The Magistrate Judge credited the testimony of the officers at the suppression hearing to determine that consent to enter and search the home was given, and that the scope of the search was constitutionally valid. The Court agrees. The Court's independent review of the evidence presented at the suppression hearing supports that Benitez-Garcia and Garcia expressly consented to the searches of the inside of the house and that they did so voluntarily. The Court also finds that the evidence establishes there was information indicating the residence was associated with drug trafficking activity, and Benitez-Garcia does not challenge that the agents had sufficient investigation justification to conduct the "knock and talk" at Defendants' residence.
The facts also are compelling that the show of force at the knock and talk was reasonable. The Mendenhall factors, when applied, all support that there was little show of force. Other than the fact tactical uniforms were worn by the investigating officials, there was no other indicia of force. Guns were not drawn, there is no evidence of threatening language or raised voices, and no evidence of physical touching and no other coercive conduct.
The evidence presented at the suppression hearing, when viewed in its totality, including the testimony of the Defendants, shows that Agent Alba knocked on the door at the Lendl Court home. The door was answered, and during a discussion agents either asked to enter the home or to "check" the residence, and they were thereafter allowed in. Magistrate Judge King found not credible the testimony of Benitez-Garcia and Garcia that law enforcement officers entered the foyer of the house without asking for or receiving consent. The Court has reviewed this testimony de novo and agrees it is not credible.
The evidence is further that Agent Alba and the Defendants continued their conversation in the foyer of the home and during that conversation at least Benitez-Garcia and Garcia, who both stated they lived at the residence, consented to a search of the home. Both Benitez-Garcia and Garcia admit this. The evidence is further that the exchange between law enforcement personnel and the Defendants was not aggressive or confrontational and there was no overt show of force. The Court thus finds that the consent given to the search was not coerced. The totality of the circumstances supports that the consent to search was freely and voluntarily given, and that the consent was given for a search of the whole house by persons who had authority to consent to the search of the entire structure.
IV. CONCLUSION
The Court concludes, based on its de novo review of the totality of the evidence in the record, that the "knock and talk" and consent to search were constitutionally permissible. The Court further finds there is no plain error in the Magistrate Judge's R R to any finding or recommendation to which an objection was not made.
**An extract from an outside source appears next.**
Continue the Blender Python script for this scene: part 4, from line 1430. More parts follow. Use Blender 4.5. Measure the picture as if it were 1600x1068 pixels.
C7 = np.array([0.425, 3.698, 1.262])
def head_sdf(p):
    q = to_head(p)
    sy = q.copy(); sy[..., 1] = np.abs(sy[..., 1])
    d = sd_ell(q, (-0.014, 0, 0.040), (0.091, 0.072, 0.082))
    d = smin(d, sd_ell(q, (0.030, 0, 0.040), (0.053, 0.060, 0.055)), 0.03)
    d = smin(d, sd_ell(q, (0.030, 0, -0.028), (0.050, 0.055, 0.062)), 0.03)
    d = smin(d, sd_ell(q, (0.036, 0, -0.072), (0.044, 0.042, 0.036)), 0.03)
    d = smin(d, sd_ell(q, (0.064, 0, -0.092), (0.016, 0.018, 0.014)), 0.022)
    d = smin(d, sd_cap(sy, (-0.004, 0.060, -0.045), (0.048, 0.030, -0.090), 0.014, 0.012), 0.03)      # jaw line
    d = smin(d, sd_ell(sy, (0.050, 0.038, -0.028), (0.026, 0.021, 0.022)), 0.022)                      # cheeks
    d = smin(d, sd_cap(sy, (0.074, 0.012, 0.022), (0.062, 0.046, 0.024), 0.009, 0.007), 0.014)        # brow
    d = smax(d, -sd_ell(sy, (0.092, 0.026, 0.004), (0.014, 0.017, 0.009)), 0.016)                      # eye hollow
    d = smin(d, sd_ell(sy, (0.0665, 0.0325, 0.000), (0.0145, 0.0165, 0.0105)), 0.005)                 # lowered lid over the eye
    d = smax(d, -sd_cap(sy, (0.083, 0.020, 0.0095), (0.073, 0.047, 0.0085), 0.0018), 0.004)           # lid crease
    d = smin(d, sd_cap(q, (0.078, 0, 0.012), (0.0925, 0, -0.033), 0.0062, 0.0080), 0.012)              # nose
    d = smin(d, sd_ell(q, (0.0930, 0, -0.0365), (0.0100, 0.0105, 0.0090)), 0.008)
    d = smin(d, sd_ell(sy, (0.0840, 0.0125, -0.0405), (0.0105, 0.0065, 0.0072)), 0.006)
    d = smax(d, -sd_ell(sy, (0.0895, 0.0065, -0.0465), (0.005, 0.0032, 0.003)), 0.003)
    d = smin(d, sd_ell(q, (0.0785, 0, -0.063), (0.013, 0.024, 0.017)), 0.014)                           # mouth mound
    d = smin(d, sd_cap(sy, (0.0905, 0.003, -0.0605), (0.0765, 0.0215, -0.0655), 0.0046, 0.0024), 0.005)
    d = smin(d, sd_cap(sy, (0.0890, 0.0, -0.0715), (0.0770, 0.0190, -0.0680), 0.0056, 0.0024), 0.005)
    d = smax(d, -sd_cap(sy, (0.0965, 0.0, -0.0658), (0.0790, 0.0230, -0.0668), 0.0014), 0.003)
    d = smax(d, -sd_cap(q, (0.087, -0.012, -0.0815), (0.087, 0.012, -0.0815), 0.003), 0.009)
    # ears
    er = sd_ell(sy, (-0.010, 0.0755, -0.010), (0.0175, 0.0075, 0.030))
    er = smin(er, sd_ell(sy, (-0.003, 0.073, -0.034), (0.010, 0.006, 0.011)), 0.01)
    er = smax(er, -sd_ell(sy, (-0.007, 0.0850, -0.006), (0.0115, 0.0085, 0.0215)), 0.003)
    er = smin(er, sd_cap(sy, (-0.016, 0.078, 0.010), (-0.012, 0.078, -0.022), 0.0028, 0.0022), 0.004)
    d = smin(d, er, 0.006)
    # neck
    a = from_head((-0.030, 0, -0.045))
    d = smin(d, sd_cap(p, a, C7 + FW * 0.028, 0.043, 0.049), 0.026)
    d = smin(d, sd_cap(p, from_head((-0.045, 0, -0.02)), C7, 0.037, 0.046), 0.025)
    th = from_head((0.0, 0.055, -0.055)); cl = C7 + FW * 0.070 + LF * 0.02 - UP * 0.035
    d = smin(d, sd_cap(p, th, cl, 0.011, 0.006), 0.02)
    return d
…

For the foregoing reasons,
IT IS HEREBY ORDERED that the Magistrate Judge's Report and Recommendation [119] is ADOPTED by the Court, and that Defendant Benitez-Garcia's and Garcia's Objections to the R R [120, 121] are OVERRULED. IT IS FURTHER ORDERED that Defendant Benitez-Garcia's Motion to Suppress Illegally Seized Evidence [72], as adopted by Defendant Garcia [93], and Defendant Perla-Grandos' Motion to Suppress [84] are DENIED.